Saturday, February 28, 2026

Pakistan Railways: Accidents, Financial Losses and Structural Stagnation

Pakistan Railways remains the backbone of the country’s transportation economy. Every
day, thousands of passengers and significant cargo volumes depend on its network.
However, official presentations submitted to the Senate Standing Committee on Railways
on 25 February 2026 have raised critical questions regarding safety, financial discipline,
and structural reforms within the institution.
The Senate briefing included accident data from 2019 to 2025, financial losses in rupees
(million), disciplinary actions against responsible employees, and causes of derailments
and operational failures. A separate review covering 1 January to 25 February 2026 was
also presented.
Five-Year Accident Trend: A Structural Concern?

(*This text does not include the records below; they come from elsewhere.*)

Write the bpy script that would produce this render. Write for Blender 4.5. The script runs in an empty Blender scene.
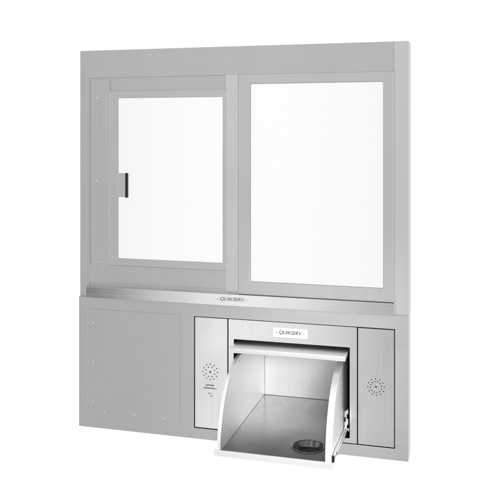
import bpy, bmesh, math, random
from mathutils import Vector
random.seed(4)
S = bpy.context.scene
COL = S.collection
PI = math.pi
# Panel coordinates: a = across (0 at the camera's foot), t = up (0 at eye height), d = depth into the wall.
OX, OZ = 0.754, 1.048
def W(a, d, t): return Vector((a + OX, d, t + OZ))

# ------------------------------------------------------------------ materials
def steel(name, col=0.62, rough=0.4, metal=1.0, streak='x', amount=0.05, bump=0.02, scale=1.0, wave=0.0, stain=0.0):
    m = bpy.data.materials.new(name); m.use_nodes = True
    nt = m.node_tree; N = nt.nodes; L = nt.links
    p = N['Principled BSDF']
    p.inputs['Metallic'].default_value = metal
    tc = N.new('ShaderNodeTexCoord'); mp = N.new('ShaderNodeMapping')
    st = {'x': (3, 160, 160), 'z': (160, 160, 3), 'y': (160, 3, 160)}[streak]
    mp.inputs['Scale'].default_value = [s * scale for s in st]
    L.new(tc.outputs['Object'], mp.inputs['Vector'])
    n = N.new('ShaderNodeTexNoise'); n.inputs['Scale'].default_value = 1.5; n.inputs['Detail'].default_value = 5
    L.new(mp.outputs[0], n.inputs['Vector'])
    n2 = N.new('ShaderNodeTexNoise'); n2.inputs['Scale'].default_value = 4.0; n2.inputs['Detail'].default_value = 3
    L.new(tc.outputs['Object'], n2.inputs['Vector'])
    def mr(src, lo, hi):
        r = N.new('ShaderNodeMapRange'); r.inputs['From Min'].default_value = .3; r.inputs['From Max'].default_value = .7
        r.inputs['To Min'].default_value = lo; r.inputs['To Max'].default_value = hi
        L.new(src, r.inputs['Value']); return r.outputs[0]
    v = mr(n.outputs['Fac'], col * (1 - amount), col * (1 + amount))
    if stain:
        n3 = N.new('ShaderNodeTexNoise'); n3.inputs['Scale'].default_value = 11.0; n3.inputs['Detail'].default_value = 6; n3.inputs['Distortion'].default_value = .6
        L.new(tc.outputs['Object'], n3.inputs['Vector'])
        ml = N.new('ShaderNodeMath'); ml.operation = 'MULTIPLY'
        L.new(v, ml.inputs[0]); L.new(mr(n3.outputs['Fac'], 1 - stain, 1 + stain), ml.inputs[1]); v = ml.outputs[0]
    cc = N.new('ShaderNodeCombineColor')
    for i in range(3): L.new(v, cc.inputs[i])
    L.new(cc.outputs[0], p.inputs['Base Color'])
    mx = N.new('ShaderNodeMath'); mx.operation = 'ADD'
    L.new(mr(n.outputs['Fac'], rough - .03, rough + .03), mx.inputs[0])
    L.new(mr(n2.outputs['Fac'], -.045, .045), mx.inputs[1])
    L.new(mx.outputs[0], p.inputs['Roughness'])
    if bump:
        b = N.new('ShaderNodeBump'); b.inputs['Strength'].default_value = bump; b.inputs['Distance'].default_value = .001
        L.new(n.outputs['Fac'], b.inputs['Height']); L.new(b.outputs[0], p.inputs['Normal'])
        if wave:
            b2 = N.new('ShaderNodeBump'); b2.inputs['Strength'].default_value = wave; b2.inputs['Distance'].default_value = .01
            L.new(n2.outputs['Fac'], b2.inputs['Height']); L.new(b2.outputs[0], b.inputs['Normal'])
    return m
def plain(name, col, rough=.6, spec=.4):
    m = bpy.data.materials.new(name); m.use_nodes = True
    nt = m.node_tree; p = nt.nodes['Principled BSDF']
    p.inputs['Roughness'].default_value = rough
    p.inputs['Specular IOR Level'].default_value = spec
    n = nt.nodes.new('ShaderNodeTexNoise'); n.inputs['Scale'].default_value = 60
    r = nt.nodes.new('ShaderNodeMapRange'); r.inputs['To Min'].default_value = col * .9; r.inputs['To Max'].default_value = col * 1.1
    nt.links.new(n.outputs['Fac'], r.inputs['Value'])
    cc = nt.nodes.new('ShaderNodeCombineColor')
    for i in range(3): nt.links.new(r.outputs[0], cc.inputs[i])
    nt.links.new(cc.outputs[0], p.inputs['Base Color'])
    return m
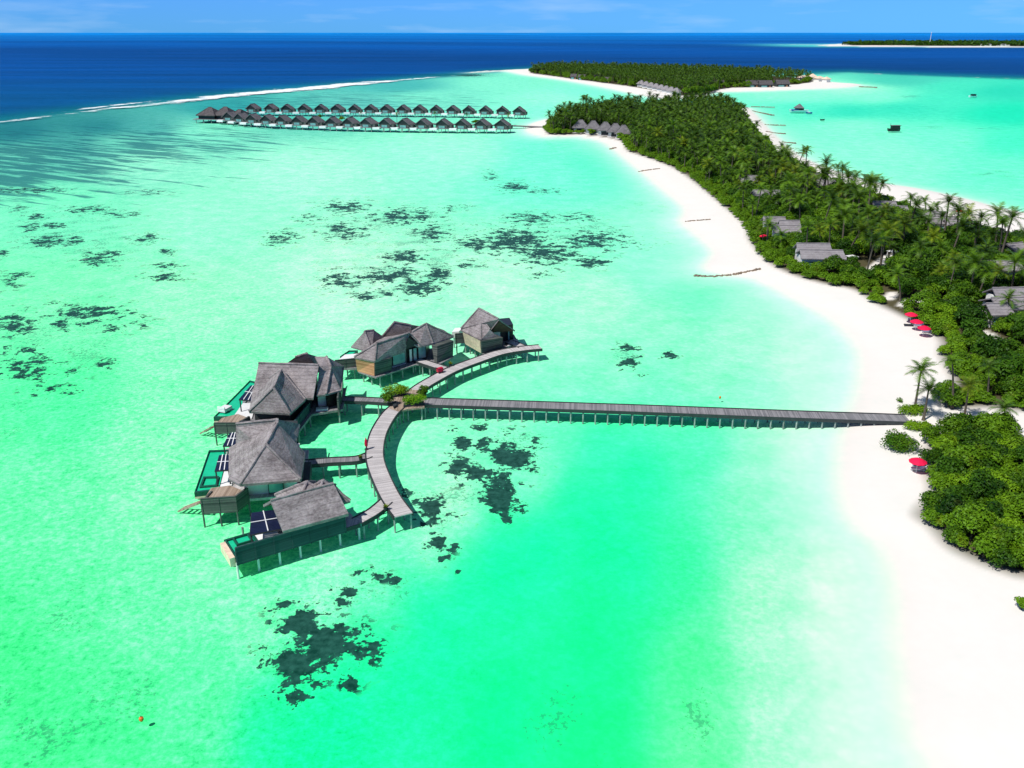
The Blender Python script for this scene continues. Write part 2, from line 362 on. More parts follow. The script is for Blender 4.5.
CTRL = [(30, 150, 88, 205, 185), (120, 140, 95, 210, 190), (150, 160, 130, 240, 210), (300, 170, 150, 255, 222), (450, 150, 140, 255, 222), (550, 172, 105, 250, 218), (600, 162, 72, 240, 205),
        (60, 210, 110, 245, 200), (200, 220, 135, 255, 212), (350, 280, 165, 255, 222), (500, 290, 165, 255, 222), (600, 300, 150, 255, 215), (660, 320, 130, 255, 208), (740, 335, 140, 255, 212),
        (790, 360, 165, 255, 222), (60, 300, 112, 250, 190), (200, 300, 135, 255, 203), (60, 400, 72, 250, 170), (200, 370, 115, 255, 192), (60, 500, 92, 255, 178), (150, 470, 115, 255, 190),
        (60, 600, 80, 253, 170), (150, 600, 94, 255, 180), (60, 720, 55, 242, 148), (200, 680, 75, 255, 170), (30, 660, 60, 248, 150), (140, 740, 60, 250, 155), (255, 620, 110, 255, 190), (200, 560, 105, 255, 185), (330, 580, 130, 255, 205), (385, 585, 135, 255, 208),
        (430, 540, 150, 255, 216), (450, 490, 155, 255, 216), (430, 440, 125, 255, 207), (510, 425, 120, 255, 207), (535, 470, 120, 255, 207), (600, 440, 38, 255, 182), (570, 500, 20, 255, 175),
        (500, 560, 12, 255, 170), (600, 520, 10, 255, 168), (440, 640, 14, 255, 166), (400, 600, 40, 255, 180), (330, 730, 14, 255, 165), (600, 650, 8, 252, 152), (600, 740, 4, 250, 142), (500, 720, 8, 253, 155),
        (670, 560, 40, 255, 168), (690, 660, 55, 255, 155), (700, 740, 75, 252, 162), (760, 480, 105, 255, 195), (770, 600, 145, 255, 205), (780, 720, 145, 255, 205), (840, 600, 185, 255, 222),
        (860, 740, 180, 255, 220), (430, 612, 10, 255, 168), (462, 580, 12, 255, 170), (350, 695, 12, 255, 166), (400, 660, 10, 255, 166), (300, 745, 14, 255, 164), (540, 535, 10, 255, 170), (640, 470, 14, 255, 175), (640, 560, 10, 255, 165), (700, 440, 55, 255, 188), (800, 440, 165, 255, 218), (650, 390, 110, 255, 205), (760, 390, 120, 255, 208), (695, 290, 92, 250, 195), (560, 142, 100, 248, 216), (640, 240, 125, 253, 215), (660, 270, 120, 253, 212),
        (800, 97, 125, 255, 218), (880, 97, 120, 252, 216), (900, 106, 45, 225, 192), (850, 110, 40, 222, 190), (940, 98, 60, 232, 198), (800, 105, 70, 235, 205), (950, 140, 105, 252, 214), (1000, 170, 95, 252, 210), (880, 150, 125, 255, 218), (1000, 200, 105, 253, 212),
        (850, 88, 150, 255, 222), (960, 86, 60, 228, 195), (1010, 112, 22, 228, 186), (900, 165, 120, 255, 216), (850, 125, 120, 255, 216), (1010, 140, 60, 240, 200), (1000, 90, 35, 215, 185), (900, 80, 60, 205, 185),
        (560, 380, 120, 255, 208), (620, 375, 125, 255, 208), (700, 365, 125, 255, 206), (480, 385, 120, 255, 205), (470, 330, 145, 255, 215), (560, 330, 145, 255, 215), (640, 420, 45, 255, 185), (560, 420, 85, 255, 197), (420, 600, 20, 255, 172), (380, 640, 20, 255, 170), (270, 720, 24, 255, 166), (590, 93, 110, 252, 218), (560, 97, 135, 255, 222), (500, 84, 115, 238, 210), (430, 95, 110, 232, 208), (350, 102, 88, 205, 196), (400, 86, 60, 180, 180), (300, 107, 70, 195, 186), (230, 106, 40, 160, 165), (100, 127, 30, 128, 136), (60, 140, 55, 158, 156), (150, 126, 62, 170, 168), (200, 130, 115, 235, 208), (20, 132, 24, 118, 130),
        (560, 112, 120, 252, 220), (720, 95.5, 110, 245, 215), (780, 93, 130, 253, 218)]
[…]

The official presentation highlighted annual accident positions (2019–2025), accident
trends, and financial losses. It also claimed that the overall accident rate remained below
0.3% compared to total trains operated.
However, the same report identified recurring causes: aging infrastructure, funding
mismatches under PSDP allocations, SOP violations, human error, unmanned level
crossing breaches, operational failures, and track-side population expansion. The
persistence of these causes over multiple years raises a critical policy question: Have
structural reforms kept pace with identified risks?
2026 Early Data: Improvement or Temporary Dip?
For January–February 2026 (up to 25 February), accidents averaged 4.5 per month,
compared to 8.08 per month in 2025. While this decline appears positive, experts caution
that short-term reductions do not automatically indicate sustainable systemic
improvement.
The presentation included division-wise breakdowns, type-wise classification, and inquiry
aging summaries. Delays in accident investigations may hinder timely accountability and
corrective action.
Financial Losses: The Missing Transparency
Accident-related financial losses were reported in rupees (million). Yet questions remain
regarding recovery, insurance claims, and whether permanent losses have been
transparently disclosed. Revenue growth announcements often receive prominence, but a
comprehensive public picture of losses and recoveries is rarely presented.
Leadership Continuity and Policy Outcomes
With senior administrative continuity since 2019, and a CEO appointed in October 2023,
the expectation of measurable structural reform is reasonable. If infrastructure deficiencies
and operational weaknesses persist year after year, policymakers may need to evaluate
whether the current administrative model is delivering optimal results.
Royal Palm Case: A Test of Asset Governance
Following the Supreme Court’s 28 June 2019 decision declaring the Royal Palm
agreement void, the expectation was transparent commercialization of the approximately
140-acre asset in Lahore. Nearly six years later, a final and stable bidding outcome
remains pending.
The delay is not merely a property matter; it reflects broader questions of asset
management strategy, financial discipline, and policy execution.
Conclusion: Reform or Reassessment?
The Senate-submitted documents do not assign individual blame. However, they
undeniably highlight recurring operational risks, financial exposure, and delayed
institutional responses.
For Pakistan Railways to strengthen its credibility, long-term infrastructure planning,
transparent financial disclosure, timely inquiry completion, and accountable asset
management must become central pillars of reform. The question now is not whether
challenges exist — but whether the pace of reform matches the scale of those challenges.